> [EXERCISE GOAL]:
Print the listing below in its entirety, character for character.

> [SUPPLIED INFORMATION]:

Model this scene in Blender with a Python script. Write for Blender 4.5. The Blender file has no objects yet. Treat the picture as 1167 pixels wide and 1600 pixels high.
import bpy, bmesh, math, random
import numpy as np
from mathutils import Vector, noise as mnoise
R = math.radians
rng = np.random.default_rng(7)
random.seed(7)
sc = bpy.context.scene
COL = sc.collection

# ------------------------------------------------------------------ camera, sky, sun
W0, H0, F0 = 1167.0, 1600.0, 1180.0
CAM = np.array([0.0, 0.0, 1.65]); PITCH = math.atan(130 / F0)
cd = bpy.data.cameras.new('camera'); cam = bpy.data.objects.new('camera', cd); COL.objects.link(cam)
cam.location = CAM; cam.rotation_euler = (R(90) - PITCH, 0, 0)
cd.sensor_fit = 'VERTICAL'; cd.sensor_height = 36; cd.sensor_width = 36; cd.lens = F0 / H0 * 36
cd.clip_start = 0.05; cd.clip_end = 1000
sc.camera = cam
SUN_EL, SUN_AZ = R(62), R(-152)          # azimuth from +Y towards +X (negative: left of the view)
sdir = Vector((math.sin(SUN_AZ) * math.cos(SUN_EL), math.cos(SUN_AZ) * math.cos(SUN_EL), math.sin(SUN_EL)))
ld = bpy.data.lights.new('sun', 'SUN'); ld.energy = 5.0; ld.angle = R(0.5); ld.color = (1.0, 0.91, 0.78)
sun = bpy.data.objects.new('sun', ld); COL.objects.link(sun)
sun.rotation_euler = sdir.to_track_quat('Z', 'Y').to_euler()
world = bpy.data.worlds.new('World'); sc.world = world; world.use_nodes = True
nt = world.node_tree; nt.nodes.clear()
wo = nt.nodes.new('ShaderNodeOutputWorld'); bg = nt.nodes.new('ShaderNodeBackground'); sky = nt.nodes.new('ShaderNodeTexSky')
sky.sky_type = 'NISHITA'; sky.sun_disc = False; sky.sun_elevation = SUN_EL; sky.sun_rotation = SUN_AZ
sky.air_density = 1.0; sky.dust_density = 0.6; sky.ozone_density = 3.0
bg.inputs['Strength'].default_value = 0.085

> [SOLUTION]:
Model this scene in Blender with a Python script. Write for Blender 4.5. The Blender file has no objects yet. Treat the picture as 1167 pixels wide and 1600 pixels high.
import bpy, bmesh, math, random
import numpy as np
from mathutils import Vector, noise as mnoise
R = math.radians
rng = np.random.default_rng(7)
random.seed(7)
sc = bpy.context.scene
COL = sc.collection

# ------------------------------------------------------------------ camera, sky, sun
W0, H0, F0 = 1167.0, 1600.0, 1180.0
CAM = np.array([0.0, 0.0, 1.65]); PITCH = math.atan(130 / F0)
cd = bpy.data.cameras.new('camera'); cam = bpy.data.objects.new('camera', cd); COL.objects.link(cam)
cam.location = CAM; cam.rotation_euler = (R(90) - PITCH, 0, 0)
cd.sensor_fit = 'VERTICAL'; cd.sensor_height = 36; cd.sensor_width = 36; cd.lens = F0 / H0 * 36
cd.clip_start = 0.05; cd.clip_end = 1000
sc.camera = cam
SUN_EL, SUN_AZ = R(62), R(-152)          # azimuth from +Y towards +X (negative: left of the view)
sdir = Vector((math.sin(SUN_AZ) * math.cos(SUN_EL), math.cos(SUN_AZ) * math.cos(SUN_EL), math.sin(SUN_EL)))
ld = bpy.data.lights.new('sun', 'SUN'); ld.energy = 5.0; ld.angle = R(0.5); ld.color = (1.0, 0.91, 0.78)
sun = bpy.data.objects.new('sun', ld); COL.objects.link(sun)
sun.rotation_euler = sdir.to_track_quat('Z', 'Y').to_euler()
world = bpy.data.worlds.new('World'); sc.world = world; world.use_nodes = True
nt = world.node_tree; nt.nodes.clear()
wo = nt.nodes.new('ShaderNodeOutputWorld'); bg = nt.nodes.new('ShaderNodeBackground'); sky = nt.nodes.new('ShaderNodeTexSky')
sky.sky_type = 'NISHITA'; sky.sun_disc = False; sky.sun_elevation = SUN_EL; sky.sun_rotation = SUN_AZ
sky.air_density = 1.0; sky.dust_density = 0.6; sky.ozone_density = 3.0
bg.inputs['Strength'].default_value = 0.085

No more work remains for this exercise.